There is little doubt that advancements with computer systems will play an essential role within the legal profession, and that this could transform it for the better. Automated document management (and discovery) is already becoming commonplace, saving lawyers a lot of dull workhours, but we are still a long way from harnessing the full potential of the data now available. Everything hangs on exactly how we harness that potential, whether we allow an instrumentalist logic to take over or whether the aims that preside over such data mining reflect what we want law for.
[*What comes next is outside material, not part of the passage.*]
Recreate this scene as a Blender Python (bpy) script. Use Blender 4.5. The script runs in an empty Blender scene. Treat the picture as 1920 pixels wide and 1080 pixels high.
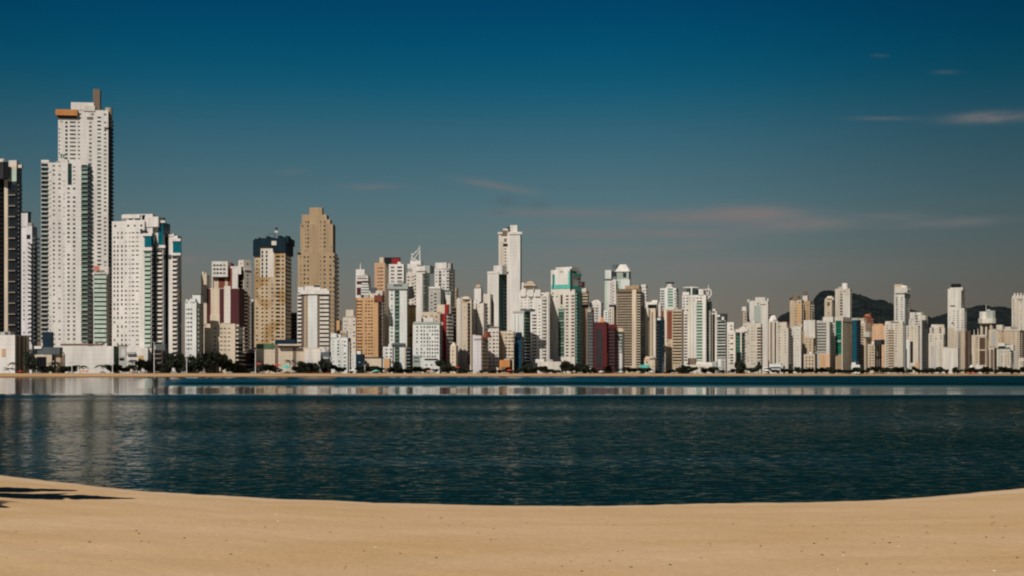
import bpy, math, random
from math import sin, cos, tan, atan, pi, radians
from mathutils import Vector, Matrix
random.seed(7)
SC = bpy.context.scene
COL = SC.collection

# ------------------------------------------------------------------ camera model (50 mm lens, eye 2.2 m above the water)
F, CX, HY, EYE = 2667.0, 960.0, 701.0, 2.2
LAND = 2.6                                   # level of the avenue above the water
SUN_EL, SUN_DIR = radians(43), Vector((-0.36, -0.933, 0)).normalized()


def shore_y(px, extra=0.0):
    """distance (world Y) of the far waterline seen in the direction of pixel column px"""
    t = (px - CX) / F
    return 1144.0 / (1 - 0.9615 * t) + extra


def ray(px, Y):
    return (px - CX) / F * Y


def zat(py, Y):
    return EYE + (HY - py) / F * Y


# ------------------------------------------------------------------ materials
MATS = {}


def nt_new(name):
    m = bpy.data.materials.new(name)
    m.use_nodes = True
    nt = m.node_tree
    return m, nt, nt.nodes['Principled BSDF']


def paint(key, col, rough=0.75, var=0.2, seams=0.10, spec=0.3, patch=None):
    """painted render with slow weathering, rain streaks and floor joints"""
    m, nt, b = nt_new(key)
    N, L = nt.nodes, nt.links
    tc = N.new('ShaderNodeTexCoord')
    mp = N.new('ShaderNodeMapping'); mp.inputs['Scale'].default_value = (0.25, 0.25, 0.035)
    oi = N.new('ShaderNodeObjectInfo'); of = N.new('ShaderNodeVectorMath'); of.operation = 'SCALE'; of.inputs[0].default_value = (37, 53, 11); L.new(oi.outputs['Random'], of.inputs['Scale']); L.new(of.outputs[0], mp.inputs['Location'])
    L.new(tc.outputs['Object'], mp.inputs['Vector'])
    n = N.new('ShaderNodeTexNoise'); n.inputs['Scale'].default_value = 1.0; n.inputs['Detail'].default_value = 5
    L.new(mp.outputs[0], n.inputs['Vector'])
    r = N.new('ShaderNodeMapRange'); r.inputs[1].default_value = 0.3; r.inputs[2].default_value = 0.7
    r.inputs[3].default_value = 1 - var; r.inputs[4].default_value = 1 + var * 0.35
    L.new(n.outputs[0], r.inputs[0])
    sp = N.new('ShaderNodeSeparateXYZ'); L.new(tc.outputs['Object'], sp.inputs[0])
    md = N.new('ShaderNodeMath'); md.operation = 'PINGPONG'; md.inputs[1].default_value = 1.55
    L.new(sp.outputs[2], md.inputs[0])
    lt = N.new('ShaderNodeMath'); lt.operation = 'LESS_THAN'; lt.inputs[1].default_value = 0.16
    L.new(md.outputs[0], lt.inputs[0])
    mu = N.new('ShaderNodeMath'); mu.operation = 'MULTIPLY_ADD'; mu.inputs[1].default_value = -seams
    L.new(lt.outputs[0], mu.inputs[0]); L.new(r.outputs[0], mu.inputs[2])
    base = N.new('ShaderNodeMix'); base.data_type = 'RGBA'; base.blend_type = 'MIX'; base.inputs[0].default_value = 0
    base.inputs[6].default_value = (*col, 1)
    if patch:
        n2 = N.new('ShaderNodeTexNoise'); n2.inputs['Scale'].default_value = 0.06; n2.inputs['Detail'].default_value = 3
        L.new(tc.outputs['Object'], n2.inputs['Vector'])
        rr = N.new('ShaderNodeMapRange'); rr.inputs[1].default_value = 0.48; rr.inputs[2].default_value = 0.58
        L.new(n2.outputs[0], rr.inputs[0]); L.new(rr.outputs[0], base.inputs[0])
        base.inputs[7].default_value = (*patch, 1)
    mx = N.new('ShaderNodeMix'); mx.data_type = 'RGBA'; mx.blend_type = 'MULTIPLY'; mx.inputs[0].default_value = 1
    L.new(base.outputs[2], mx.inputs[6])
    L.new(mu.outputs[0], mx.inputs[7])
    L.new(mx.outputs[2], b.inputs['Base Color'])
    b.inputs['Roughness'].default_value = rough
    b.inputs['Specular IOR Level'].default_value = spec
    MATS[key] = m
    return m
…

In terms of future roles for lawyers, again, there is no doubt that the nature of that role will change. In many areas we probably won’t need quite as many lawyers. Nobody will be surprised to hear that. What few people realise, however, is just how urgently we need lawyers trained in data governance. I believe that in the next five years we will see an increasing need for lawyers acting as intermediaries between data subjects and data controllers (both in GDPR countries and elsewhere). Law schools need to get their act together and urgently train future lawyers in data governance. This would ideally be within the context of inter-disciplinary degrees. We do need lawyers with some minimal training in statistics and computer science.
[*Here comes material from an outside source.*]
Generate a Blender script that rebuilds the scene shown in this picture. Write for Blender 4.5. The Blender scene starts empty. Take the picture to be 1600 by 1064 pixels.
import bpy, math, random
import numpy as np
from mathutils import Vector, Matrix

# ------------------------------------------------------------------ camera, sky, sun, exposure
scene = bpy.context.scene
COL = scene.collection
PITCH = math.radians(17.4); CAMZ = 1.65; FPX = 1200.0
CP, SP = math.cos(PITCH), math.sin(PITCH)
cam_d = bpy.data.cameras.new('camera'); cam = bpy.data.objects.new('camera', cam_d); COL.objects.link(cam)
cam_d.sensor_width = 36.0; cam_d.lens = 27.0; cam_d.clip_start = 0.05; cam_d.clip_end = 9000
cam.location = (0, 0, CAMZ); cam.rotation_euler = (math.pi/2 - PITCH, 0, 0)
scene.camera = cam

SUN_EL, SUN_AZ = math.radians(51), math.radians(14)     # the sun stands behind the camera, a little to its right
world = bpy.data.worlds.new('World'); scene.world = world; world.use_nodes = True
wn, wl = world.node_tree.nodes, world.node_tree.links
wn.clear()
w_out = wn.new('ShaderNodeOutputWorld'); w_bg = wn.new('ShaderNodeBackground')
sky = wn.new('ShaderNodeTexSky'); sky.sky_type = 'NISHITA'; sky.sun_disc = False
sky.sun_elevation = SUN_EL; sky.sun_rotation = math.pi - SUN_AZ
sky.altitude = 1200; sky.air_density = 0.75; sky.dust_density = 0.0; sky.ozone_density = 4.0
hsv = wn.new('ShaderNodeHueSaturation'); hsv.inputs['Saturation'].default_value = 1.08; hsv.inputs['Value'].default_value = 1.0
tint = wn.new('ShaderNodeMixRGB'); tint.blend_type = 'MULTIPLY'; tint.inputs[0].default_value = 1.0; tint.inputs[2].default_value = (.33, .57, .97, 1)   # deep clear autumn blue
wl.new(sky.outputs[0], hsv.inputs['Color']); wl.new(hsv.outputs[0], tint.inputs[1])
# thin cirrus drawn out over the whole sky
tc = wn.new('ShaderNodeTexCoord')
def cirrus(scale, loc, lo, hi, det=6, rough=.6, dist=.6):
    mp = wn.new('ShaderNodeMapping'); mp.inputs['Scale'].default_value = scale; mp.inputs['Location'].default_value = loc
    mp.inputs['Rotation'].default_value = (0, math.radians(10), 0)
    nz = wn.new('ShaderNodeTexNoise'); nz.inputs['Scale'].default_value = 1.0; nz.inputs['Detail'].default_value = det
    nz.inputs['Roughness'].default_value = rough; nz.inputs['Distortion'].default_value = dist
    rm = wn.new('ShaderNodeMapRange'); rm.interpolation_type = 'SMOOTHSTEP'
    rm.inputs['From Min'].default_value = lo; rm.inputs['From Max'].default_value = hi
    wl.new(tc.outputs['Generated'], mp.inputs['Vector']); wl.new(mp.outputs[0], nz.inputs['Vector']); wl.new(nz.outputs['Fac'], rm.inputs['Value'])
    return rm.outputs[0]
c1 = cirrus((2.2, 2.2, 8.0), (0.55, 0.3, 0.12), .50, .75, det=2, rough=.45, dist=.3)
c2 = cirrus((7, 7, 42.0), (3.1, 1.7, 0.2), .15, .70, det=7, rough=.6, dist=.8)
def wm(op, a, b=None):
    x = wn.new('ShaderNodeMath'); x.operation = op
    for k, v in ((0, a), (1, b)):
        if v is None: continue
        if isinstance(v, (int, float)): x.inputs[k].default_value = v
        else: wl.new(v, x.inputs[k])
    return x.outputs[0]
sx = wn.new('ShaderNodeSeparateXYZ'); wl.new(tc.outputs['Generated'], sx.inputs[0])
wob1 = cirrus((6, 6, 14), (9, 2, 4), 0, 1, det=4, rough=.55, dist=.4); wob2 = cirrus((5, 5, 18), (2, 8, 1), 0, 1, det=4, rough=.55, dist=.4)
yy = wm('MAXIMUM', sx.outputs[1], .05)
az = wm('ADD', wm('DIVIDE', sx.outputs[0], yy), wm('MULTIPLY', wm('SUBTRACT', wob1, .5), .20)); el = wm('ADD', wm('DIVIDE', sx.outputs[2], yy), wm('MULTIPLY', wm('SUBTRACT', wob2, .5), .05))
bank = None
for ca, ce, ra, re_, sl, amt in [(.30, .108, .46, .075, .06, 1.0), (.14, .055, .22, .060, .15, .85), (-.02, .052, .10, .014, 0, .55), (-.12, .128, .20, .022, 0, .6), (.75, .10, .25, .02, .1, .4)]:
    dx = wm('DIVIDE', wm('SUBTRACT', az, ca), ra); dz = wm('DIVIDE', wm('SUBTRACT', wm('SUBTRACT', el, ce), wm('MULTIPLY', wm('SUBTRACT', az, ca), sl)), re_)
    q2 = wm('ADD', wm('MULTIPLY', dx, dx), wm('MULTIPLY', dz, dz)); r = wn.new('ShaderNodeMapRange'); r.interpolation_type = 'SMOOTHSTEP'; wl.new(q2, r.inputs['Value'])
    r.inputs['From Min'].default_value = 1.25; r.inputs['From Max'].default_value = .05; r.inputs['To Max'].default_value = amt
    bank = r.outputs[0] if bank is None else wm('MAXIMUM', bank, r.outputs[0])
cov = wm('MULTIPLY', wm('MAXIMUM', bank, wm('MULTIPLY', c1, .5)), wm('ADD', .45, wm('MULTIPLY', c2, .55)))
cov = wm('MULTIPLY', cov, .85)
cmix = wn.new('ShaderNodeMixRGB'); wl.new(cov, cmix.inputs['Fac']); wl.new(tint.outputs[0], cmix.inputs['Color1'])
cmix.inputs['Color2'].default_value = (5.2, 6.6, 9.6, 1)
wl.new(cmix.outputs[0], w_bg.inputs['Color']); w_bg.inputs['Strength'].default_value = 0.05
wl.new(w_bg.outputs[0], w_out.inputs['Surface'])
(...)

Tell us about the paper that you published earlier this year ‘Computer Systems Fit for the Legal Profession?’, and what inspired you to undertake this research?
I was struck by how easy it is to adopt a bluntly consequentliast outlook, according to which automation within the professions is both legitimate and desirable provided it improves the quality, accountability and accessibility of professional services. That this line of argument is so successful is in partly our fault, legal theorists/philosophers. I think we’ve failed to explain in a credible way what grounds the particular responsibility of professionals, and what distinguishes it from that of expert service providers in general. I tried to remedy that in an earlier paper I published, ‘A Vulnerability-based Account of Professional Responsibility’, explaining how, in many lay-professional encounters, it is our very commitment to moral equality that is at stake.
I believe this turns the case for wholesale automation on its head. One can no longer assume that, as a rule, wholesale automation is legitimate, provided it improves the quality and accessibility of legal services. The assumption, instead, is firmly in favour of designing systems that better enable legal professionals to live up to their specific responsibility.
Professor Delacroix focuses on the intersection between law and ethics, with a particular interest in Machine Ethics and Agency. Her research seeks to bridge the gap between ongoing work into the non-cognitive roots of ethical agency – including habits and the assumptions currently presiding over the design of both decision-support and `autonomous’ systems meant for professional or morally-loaded contexts. Delacroix is a Professor in Law and Ethics at The University of Birmingham, and is also a Fellow of the Alan Turing Institute. She also researches the effect of personalised profiling and ambient computing on our ability to trigger change in our social practices. Professor Delacroix’s work has notably been funded by the Wellcome Trust, the NHS and the Leverhulme Trust, from whom she received the Leverhulme Prize in 2010.
Professor Delacroix was one of three appointed commissioners on the Public Policy Commission on the use of algorithms in the justice system (Law Society of England and Wales), which released its report on 04th June 2019.